Above, for example, handles complex access work on the Sydney Harbour Bridge and naval fleet maintenance at Garden Island.
“It’s niche and very specialized, which is exactly the kind of work we want to be doing,” he shares.
And every acquisition is expected to outperform its previous trajectory.
“That’s our principle,” he says. “Every business we bring in should do significantly better after we take it on. And in every case so far, that’s panned out.”
A key part of Acrow’s identity is that it’s homegrown and not just another division of a multinational.
“In all of the areas we compete, the biggest players have traditionally been Australian subsidiaries of European companies,” Boland explains. “We’re setting ourselves up to be the Australian guys.”
“We’re setting ourselves up to be the Australian guys.”
He emphasizes that being Australian-owned and managed offers a competitive edge.
“We understand this market. We are Australian-owned, Australian-listed and Australian-managed. This is our focus – not a satellite operation of a much bigger business based out of Europe. We also now have a major focus on internal product development which gives us significant benefits in cost, supply chain access and quality.”
That independence shapes how the company moves: fast, entrepreneurial and built on what Boland calls the ‘Acrow way’.
“It’s the way we operate, not the way some European company says you have to operate in this market. It’s a different mindset,” he points out.

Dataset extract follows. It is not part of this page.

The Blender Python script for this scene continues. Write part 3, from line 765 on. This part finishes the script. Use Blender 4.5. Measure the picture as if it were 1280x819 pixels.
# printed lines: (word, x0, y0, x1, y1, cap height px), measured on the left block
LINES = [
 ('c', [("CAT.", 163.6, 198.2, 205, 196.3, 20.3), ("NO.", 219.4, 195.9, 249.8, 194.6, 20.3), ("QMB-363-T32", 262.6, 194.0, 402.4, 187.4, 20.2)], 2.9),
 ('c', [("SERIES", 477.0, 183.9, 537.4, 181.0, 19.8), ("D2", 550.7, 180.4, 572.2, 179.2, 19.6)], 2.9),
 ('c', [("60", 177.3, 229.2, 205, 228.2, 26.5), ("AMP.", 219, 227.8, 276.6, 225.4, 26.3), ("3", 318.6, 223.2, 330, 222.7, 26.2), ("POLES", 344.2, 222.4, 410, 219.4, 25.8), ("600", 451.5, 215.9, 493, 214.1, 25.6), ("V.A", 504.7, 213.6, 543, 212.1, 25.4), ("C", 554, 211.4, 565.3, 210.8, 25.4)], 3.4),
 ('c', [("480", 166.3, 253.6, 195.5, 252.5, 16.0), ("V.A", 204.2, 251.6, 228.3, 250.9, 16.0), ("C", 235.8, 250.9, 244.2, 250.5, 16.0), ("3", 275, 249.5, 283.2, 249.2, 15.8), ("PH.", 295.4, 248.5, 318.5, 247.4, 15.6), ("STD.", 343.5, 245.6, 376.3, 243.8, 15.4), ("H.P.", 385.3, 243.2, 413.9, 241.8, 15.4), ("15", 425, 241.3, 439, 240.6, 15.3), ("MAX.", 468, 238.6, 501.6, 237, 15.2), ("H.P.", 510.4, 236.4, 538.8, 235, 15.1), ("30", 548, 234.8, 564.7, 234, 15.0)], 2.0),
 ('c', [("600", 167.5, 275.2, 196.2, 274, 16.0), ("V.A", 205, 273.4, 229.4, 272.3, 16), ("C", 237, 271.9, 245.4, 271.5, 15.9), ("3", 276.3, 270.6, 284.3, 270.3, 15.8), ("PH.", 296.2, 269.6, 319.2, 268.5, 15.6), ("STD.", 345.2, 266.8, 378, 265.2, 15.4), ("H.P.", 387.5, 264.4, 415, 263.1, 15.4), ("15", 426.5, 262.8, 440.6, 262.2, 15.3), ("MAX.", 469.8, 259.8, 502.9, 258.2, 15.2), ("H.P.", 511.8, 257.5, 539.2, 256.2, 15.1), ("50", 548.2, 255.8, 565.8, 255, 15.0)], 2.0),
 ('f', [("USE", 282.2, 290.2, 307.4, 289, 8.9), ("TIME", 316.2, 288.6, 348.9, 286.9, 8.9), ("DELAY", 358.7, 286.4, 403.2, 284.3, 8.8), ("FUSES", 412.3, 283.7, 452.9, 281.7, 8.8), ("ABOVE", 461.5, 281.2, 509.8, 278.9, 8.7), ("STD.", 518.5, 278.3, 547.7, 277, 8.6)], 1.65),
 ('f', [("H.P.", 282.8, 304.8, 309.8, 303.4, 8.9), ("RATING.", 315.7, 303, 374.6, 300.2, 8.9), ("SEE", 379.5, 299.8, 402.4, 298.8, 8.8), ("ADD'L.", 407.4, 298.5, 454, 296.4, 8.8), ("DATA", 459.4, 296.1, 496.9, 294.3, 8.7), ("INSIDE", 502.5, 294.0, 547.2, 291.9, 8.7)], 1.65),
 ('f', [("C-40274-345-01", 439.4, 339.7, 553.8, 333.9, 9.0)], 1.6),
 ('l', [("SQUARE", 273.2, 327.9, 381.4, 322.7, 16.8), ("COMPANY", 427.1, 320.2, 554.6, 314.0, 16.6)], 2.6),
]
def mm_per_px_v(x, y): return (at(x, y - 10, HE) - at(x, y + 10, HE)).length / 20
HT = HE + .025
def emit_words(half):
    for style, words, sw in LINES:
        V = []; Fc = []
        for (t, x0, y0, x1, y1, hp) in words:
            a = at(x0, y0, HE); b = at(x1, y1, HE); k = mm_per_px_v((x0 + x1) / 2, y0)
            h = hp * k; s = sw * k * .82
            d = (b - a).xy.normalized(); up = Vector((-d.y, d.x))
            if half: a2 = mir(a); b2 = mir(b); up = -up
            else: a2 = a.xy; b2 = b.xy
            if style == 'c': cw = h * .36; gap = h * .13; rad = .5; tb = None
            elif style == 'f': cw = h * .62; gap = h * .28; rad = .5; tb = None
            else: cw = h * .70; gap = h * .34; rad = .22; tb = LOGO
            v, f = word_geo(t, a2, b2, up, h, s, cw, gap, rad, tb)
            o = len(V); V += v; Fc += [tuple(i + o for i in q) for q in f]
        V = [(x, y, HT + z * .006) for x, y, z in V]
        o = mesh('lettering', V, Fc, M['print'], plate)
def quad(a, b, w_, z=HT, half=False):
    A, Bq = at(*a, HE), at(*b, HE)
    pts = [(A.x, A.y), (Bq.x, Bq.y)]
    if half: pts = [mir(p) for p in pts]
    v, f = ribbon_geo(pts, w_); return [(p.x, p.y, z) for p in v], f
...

As Acrow continues to expand, Boland says talent development has become a central focus.
“We have about 60 engineers in the business now,” he says. “And every year, we bring in three-to-five young engineers to do cadetships during their degrees to essentially ‘breed our own talent.’”
“We’ve done a really good job here. And we’re on a journey to take this business a lot further.”
That model is now extending into sales, HR and trades. Earlier this year, Acrow acquired ATEC, a scaffold training company based in Brisbane, and it has just finished building a new training facility in Mackay.
“For me, it’s not about making money from training,” Boland says. “It’s about establishing the ‘Acrow way’, creating career opportunities, supporting our clients and building a strong pipeline of skilled, safe, reliable talent.”
Taking the business from strength to strength has been a career highlight for Boland, who has worked closely with influential leaders like Visy’s Richard Pratt and Veolia’s Doug Dean.
But the moment that really crystallized how far the business has come was in 2023, when Acrow held its first national sales and engineering conference – a celebratory gathering of 130 employees from across the country.
“We were also rebranding the company, launching a new logo and new strategy and the vibe was fantastic,” he reflects. “People had come from different companies we’d acquired, and there they were, all aligned, all in.”
More than a celebration, it was an affirmation.
“Ten years ago, I wouldn’t have thought that was even remotely possible,” he says. “But we’ve done a really good job here. And we’re on a journey to take this business a lot further.”